--- PROVIDED DATA ---
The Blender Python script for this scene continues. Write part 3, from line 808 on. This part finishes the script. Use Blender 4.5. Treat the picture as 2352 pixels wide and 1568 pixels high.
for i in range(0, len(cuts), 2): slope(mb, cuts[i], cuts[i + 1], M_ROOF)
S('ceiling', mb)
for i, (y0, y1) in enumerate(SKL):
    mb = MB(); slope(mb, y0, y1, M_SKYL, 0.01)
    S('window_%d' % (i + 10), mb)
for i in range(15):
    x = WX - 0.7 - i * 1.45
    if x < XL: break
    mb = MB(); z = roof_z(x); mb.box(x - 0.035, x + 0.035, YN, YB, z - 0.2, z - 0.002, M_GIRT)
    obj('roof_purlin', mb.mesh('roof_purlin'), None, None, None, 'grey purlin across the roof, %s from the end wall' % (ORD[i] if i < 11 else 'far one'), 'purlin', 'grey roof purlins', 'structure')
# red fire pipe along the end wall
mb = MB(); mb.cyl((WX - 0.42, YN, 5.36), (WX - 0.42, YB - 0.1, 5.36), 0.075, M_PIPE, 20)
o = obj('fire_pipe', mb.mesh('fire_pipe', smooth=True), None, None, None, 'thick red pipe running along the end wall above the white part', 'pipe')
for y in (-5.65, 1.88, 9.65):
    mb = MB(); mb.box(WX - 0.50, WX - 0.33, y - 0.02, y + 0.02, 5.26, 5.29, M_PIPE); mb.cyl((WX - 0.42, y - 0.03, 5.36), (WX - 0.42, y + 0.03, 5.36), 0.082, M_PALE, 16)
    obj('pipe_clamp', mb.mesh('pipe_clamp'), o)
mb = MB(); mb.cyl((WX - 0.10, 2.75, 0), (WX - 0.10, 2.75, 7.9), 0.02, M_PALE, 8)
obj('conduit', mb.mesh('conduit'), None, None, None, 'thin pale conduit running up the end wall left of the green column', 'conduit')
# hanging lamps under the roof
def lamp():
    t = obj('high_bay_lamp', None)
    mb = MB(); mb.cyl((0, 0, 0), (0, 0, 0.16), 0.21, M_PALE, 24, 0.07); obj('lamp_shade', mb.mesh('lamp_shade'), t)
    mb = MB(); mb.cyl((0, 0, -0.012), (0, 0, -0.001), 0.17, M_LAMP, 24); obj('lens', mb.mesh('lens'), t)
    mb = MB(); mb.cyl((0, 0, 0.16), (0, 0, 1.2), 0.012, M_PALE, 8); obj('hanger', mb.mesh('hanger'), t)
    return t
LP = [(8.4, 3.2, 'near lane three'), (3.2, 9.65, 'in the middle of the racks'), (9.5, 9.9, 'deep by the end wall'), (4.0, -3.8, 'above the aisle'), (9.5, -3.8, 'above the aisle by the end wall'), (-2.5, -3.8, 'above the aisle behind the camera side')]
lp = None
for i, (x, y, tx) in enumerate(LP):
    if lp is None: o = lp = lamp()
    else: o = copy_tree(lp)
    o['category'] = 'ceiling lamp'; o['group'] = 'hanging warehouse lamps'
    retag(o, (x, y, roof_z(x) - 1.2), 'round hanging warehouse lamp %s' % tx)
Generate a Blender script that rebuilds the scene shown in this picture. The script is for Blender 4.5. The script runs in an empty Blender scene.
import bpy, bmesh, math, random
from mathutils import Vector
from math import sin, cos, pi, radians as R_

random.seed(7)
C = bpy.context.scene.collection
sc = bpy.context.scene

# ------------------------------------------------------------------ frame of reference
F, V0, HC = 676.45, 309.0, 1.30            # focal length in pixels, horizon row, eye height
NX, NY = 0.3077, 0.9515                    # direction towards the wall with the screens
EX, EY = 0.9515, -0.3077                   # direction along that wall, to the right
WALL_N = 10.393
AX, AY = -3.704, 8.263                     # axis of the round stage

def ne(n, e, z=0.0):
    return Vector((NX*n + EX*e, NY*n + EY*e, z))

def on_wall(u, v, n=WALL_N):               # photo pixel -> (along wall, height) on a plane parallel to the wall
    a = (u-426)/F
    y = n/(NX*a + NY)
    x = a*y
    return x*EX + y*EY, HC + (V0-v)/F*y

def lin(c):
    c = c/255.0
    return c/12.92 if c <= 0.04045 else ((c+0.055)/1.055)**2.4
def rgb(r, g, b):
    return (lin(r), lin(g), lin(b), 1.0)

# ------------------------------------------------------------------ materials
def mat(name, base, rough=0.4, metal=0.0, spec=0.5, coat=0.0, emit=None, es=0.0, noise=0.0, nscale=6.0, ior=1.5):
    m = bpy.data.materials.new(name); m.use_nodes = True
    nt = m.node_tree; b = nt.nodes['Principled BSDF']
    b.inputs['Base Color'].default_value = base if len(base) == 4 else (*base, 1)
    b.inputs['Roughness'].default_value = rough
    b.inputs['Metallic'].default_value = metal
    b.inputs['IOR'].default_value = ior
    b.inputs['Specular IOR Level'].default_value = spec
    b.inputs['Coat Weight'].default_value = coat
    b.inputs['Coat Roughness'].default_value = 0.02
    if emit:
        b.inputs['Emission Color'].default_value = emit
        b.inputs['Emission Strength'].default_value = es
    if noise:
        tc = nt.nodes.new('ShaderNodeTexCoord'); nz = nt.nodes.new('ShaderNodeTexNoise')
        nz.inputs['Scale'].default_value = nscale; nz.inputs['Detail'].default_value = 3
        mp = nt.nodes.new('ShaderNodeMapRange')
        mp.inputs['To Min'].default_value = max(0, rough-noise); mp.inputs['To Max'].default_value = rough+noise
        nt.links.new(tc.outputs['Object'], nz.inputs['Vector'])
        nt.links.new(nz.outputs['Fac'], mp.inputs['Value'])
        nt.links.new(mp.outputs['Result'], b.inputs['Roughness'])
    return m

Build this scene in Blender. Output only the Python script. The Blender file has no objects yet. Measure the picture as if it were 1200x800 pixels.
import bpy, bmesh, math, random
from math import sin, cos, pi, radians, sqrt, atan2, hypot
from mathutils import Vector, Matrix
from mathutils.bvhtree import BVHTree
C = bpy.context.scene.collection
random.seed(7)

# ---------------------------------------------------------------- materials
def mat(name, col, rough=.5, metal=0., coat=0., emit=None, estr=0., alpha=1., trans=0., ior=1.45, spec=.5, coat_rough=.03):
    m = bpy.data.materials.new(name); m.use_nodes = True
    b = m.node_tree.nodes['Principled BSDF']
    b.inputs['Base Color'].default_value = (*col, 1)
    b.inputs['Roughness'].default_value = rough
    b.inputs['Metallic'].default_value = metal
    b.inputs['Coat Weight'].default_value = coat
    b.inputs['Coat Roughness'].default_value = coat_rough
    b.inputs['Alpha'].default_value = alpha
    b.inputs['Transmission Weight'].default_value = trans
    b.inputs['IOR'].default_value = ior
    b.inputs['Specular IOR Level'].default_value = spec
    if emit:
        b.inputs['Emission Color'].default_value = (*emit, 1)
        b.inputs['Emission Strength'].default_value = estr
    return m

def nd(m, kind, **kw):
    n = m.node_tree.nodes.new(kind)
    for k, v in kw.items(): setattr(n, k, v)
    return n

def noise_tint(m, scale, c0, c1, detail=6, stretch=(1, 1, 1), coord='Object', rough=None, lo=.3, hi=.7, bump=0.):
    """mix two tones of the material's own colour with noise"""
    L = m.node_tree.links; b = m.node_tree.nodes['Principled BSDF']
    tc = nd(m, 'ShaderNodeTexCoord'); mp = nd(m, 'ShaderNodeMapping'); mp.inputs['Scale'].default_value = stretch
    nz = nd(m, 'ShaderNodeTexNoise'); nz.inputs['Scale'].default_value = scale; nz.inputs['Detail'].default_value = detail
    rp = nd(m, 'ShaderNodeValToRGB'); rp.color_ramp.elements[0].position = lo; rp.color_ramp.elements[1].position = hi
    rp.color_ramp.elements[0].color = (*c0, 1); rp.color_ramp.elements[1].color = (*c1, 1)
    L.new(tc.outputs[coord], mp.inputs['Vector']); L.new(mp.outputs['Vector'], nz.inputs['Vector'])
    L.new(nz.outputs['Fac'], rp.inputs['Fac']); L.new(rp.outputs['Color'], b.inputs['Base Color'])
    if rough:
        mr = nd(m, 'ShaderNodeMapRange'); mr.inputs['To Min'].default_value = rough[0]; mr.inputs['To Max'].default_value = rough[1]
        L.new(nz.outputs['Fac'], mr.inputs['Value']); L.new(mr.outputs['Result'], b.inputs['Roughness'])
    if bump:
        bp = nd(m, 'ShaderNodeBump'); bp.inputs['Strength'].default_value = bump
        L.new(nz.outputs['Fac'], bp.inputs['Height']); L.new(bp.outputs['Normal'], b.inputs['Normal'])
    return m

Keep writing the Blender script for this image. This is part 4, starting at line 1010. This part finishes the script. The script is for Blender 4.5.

--- EXERCISE INSTRUCTIONS ---
Locate all lines that include the word "script" and copy them out.

--- FULL OUTPUT ---
The Blender Python script for this scene continues. Write part 3, from line 808 on. This part finishes the script. Use Blender 4.5. Treat the picture as 2352 pixels wide and 1568 pixels high.
Generate a Blender script that rebuilds the scene shown in this picture. The script is for Blender 4.5. The script runs in an empty Blender scene.
Build this scene in Blender. Output only the Python script. The Blender file has no objects yet. Measure the picture as if it were 1200x800 pixels.
Keep writing the Blender script for this image. This is part 4, starting at line 1010. This part finishes the script. The script is for Blender 4.5.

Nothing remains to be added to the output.